EXTRACTED INFORMATION.
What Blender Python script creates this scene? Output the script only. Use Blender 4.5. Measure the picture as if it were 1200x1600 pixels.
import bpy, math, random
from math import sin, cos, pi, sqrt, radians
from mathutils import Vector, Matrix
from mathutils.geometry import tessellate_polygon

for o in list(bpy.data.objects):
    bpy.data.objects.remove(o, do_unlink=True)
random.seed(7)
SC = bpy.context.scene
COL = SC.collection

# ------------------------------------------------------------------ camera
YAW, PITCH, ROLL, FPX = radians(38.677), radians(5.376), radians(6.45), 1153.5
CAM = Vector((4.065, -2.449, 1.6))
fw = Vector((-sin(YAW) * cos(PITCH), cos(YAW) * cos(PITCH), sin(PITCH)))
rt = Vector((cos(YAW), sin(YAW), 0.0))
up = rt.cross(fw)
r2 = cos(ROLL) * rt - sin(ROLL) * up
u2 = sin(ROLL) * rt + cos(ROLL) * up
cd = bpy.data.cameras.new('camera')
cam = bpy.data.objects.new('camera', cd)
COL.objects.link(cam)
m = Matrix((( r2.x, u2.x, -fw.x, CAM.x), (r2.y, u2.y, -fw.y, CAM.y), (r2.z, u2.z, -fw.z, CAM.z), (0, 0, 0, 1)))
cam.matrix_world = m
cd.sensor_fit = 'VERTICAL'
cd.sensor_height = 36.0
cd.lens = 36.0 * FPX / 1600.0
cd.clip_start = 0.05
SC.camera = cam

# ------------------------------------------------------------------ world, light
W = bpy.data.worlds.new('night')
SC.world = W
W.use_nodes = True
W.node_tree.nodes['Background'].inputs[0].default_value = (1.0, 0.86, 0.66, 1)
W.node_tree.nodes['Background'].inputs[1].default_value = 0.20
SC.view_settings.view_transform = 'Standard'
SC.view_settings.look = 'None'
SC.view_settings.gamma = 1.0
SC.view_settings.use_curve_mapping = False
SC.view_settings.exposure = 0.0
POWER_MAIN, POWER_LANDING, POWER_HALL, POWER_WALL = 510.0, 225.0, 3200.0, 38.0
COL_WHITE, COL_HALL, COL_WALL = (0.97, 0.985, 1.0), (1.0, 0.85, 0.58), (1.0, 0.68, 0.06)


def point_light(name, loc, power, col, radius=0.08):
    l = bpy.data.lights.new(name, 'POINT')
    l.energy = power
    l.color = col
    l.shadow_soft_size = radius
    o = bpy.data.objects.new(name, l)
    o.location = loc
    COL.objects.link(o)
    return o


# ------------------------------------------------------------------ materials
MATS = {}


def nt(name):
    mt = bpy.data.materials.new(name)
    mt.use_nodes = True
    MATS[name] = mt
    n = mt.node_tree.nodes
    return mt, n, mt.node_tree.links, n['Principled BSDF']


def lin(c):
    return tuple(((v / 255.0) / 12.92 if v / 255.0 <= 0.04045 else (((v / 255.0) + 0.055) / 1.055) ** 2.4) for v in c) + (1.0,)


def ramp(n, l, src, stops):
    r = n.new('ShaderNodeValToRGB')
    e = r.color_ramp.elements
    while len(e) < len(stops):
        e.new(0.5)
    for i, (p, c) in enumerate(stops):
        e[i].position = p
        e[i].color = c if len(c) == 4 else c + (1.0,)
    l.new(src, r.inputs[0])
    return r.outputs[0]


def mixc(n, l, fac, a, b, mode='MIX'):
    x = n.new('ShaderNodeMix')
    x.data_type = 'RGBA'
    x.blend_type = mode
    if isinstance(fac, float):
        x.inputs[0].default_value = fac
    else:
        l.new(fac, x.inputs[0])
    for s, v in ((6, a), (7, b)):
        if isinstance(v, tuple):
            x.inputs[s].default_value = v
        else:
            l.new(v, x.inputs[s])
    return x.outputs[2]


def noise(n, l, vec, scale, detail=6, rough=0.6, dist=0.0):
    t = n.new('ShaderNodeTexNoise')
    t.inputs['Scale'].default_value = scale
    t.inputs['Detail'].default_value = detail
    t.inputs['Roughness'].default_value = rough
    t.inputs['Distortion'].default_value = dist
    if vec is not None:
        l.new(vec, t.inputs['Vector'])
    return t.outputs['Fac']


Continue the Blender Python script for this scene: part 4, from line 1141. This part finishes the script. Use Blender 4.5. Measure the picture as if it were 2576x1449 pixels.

WRITTEN TASK. Please repeat all the records above exactly as they appear.

IN RESPONSE.
What Blender Python script creates this scene? Output the script only. Use Blender 4.5. Measure the picture as if it were 1200x1600 pixels.
import bpy, math, random
from math import sin, cos, pi, sqrt, radians
from mathutils import Vector, Matrix
from mathutils.geometry import tessellate_polygon

for o in list(bpy.data.objects):
    bpy.data.objects.remove(o, do_unlink=True)
random.seed(7)
SC = bpy.context.scene
COL = SC.collection

# ------------------------------------------------------------------ camera
YAW, PITCH, ROLL, FPX = radians(38.677), radians(5.376), radians(6.45), 1153.5
CAM = Vector((4.065, -2.449, 1.6))
fw = Vector((-sin(YAW) * cos(PITCH), cos(YAW) * cos(PITCH), sin(PITCH)))
rt = Vector((cos(YAW), sin(YAW), 0.0))
up = rt.cross(fw)
r2 = cos(ROLL) * rt - sin(ROLL) * up
u2 = sin(ROLL) * rt + cos(ROLL) * up
cd = bpy.data.cameras.new('camera')
cam = bpy.data.objects.new('camera', cd)
COL.objects.link(cam)
m = Matrix((( r2.x, u2.x, -fw.x, CAM.x), (r2.y, u2.y, -fw.y, CAM.y), (r2.z, u2.z, -fw.z, CAM.z), (0, 0, 0, 1)))
cam.matrix_world = m
cd.sensor_fit = 'VERTICAL'
cd.sensor_height = 36.0
cd.lens = 36.0 * FPX / 1600.0
cd.clip_start = 0.05
SC.camera = cam

# ------------------------------------------------------------------ world, light
W = bpy.data.worlds.new('night')
SC.world = W
W.use_nodes = True
W.node_tree.nodes['Background'].inputs[0].default_value = (1.0, 0.86, 0.66, 1)
W.node_tree.nodes['Background'].inputs[1].default_value = 0.20
SC.view_settings.view_transform = 'Standard'
SC.view_settings.look = 'None'
SC.view_settings.gamma = 1.0
SC.view_settings.use_curve_mapping = False
SC.view_settings.exposure = 0.0
POWER_MAIN, POWER_LANDING, POWER_HALL, POWER_WALL = 510.0, 225.0, 3200.0, 38.0
COL_WHITE, COL_HALL, COL_WALL = (0.97, 0.985, 1.0), (1.0, 0.85, 0.58), (1.0, 0.68, 0.06)


def point_light(name, loc, power, col, radius=0.08):
    l = bpy.data.lights.new(name, 'POINT')
    l.energy = power
    l.color = col
    l.shadow_soft_size = radius
    o = bpy.data.objects.new(name, l)
    o.location = loc
    COL.objects.link(o)
    return o


# ------------------------------------------------------------------ materials
MATS = {}


def nt(name):
    mt = bpy.data.materials.new(name)
    mt.use_nodes = True
    MATS[name] = mt
    n = mt.node_tree.nodes
    return mt, n, mt.node_tree.links, n['Principled BSDF']


def lin(c):
    return tuple(((v / 255.0) / 12.92 if v / 255.0 <= 0.04045 else (((v / 255.0) + 0.055) / 1.055) ** 2.4) for v in c) + (1.0,)


def ramp(n, l, src, stops):
    r = n.new('ShaderNodeValToRGB')
    e = r.color_ramp.elements
    while len(e) < len(stops):
        e.new(0.5)
    for i, (p, c) in enumerate(stops):
        e[i].position = p
        e[i].color = c if len(c) == 4 else c + (1.0,)
    l.new(src, r.inputs[0])
    return r.outputs[0]


def mixc(n, l, fac, a, b, mode='MIX'):
    x = n.new('ShaderNodeMix')
    x.data_type = 'RGBA'
    x.blend_type = mode
    if isinstance(fac, float):
        x.inputs[0].default_value = fac
    else:
        l.new(fac, x.inputs[0])
    for s, v in ((6, a), (7, b)):
        if isinstance(v, tuple):
            x.inputs[s].default_value = v
        else:
            l.new(v, x.inputs[s])
    return x.outputs[2]


def noise(n, l, vec, scale, detail=6, rough=0.6, dist=0.0):
    t = n.new('ShaderNodeTexNoise')
    t.inputs['Scale'].default_value = scale
    t.inputs['Detail'].default_value = detail
    t.inputs['Roughness'].default_value = rough
    t.inputs['Distortion'].default_value = dist
    if vec is not None:
        l.new(vec, t.inputs['Vector'])
    return t.outputs['Fac']


Continue the Blender Python script for this scene: part 4, from line 1141. This part finishes the script. Use Blender 4.5. Measure the picture as if it were 2576x1449 pixels.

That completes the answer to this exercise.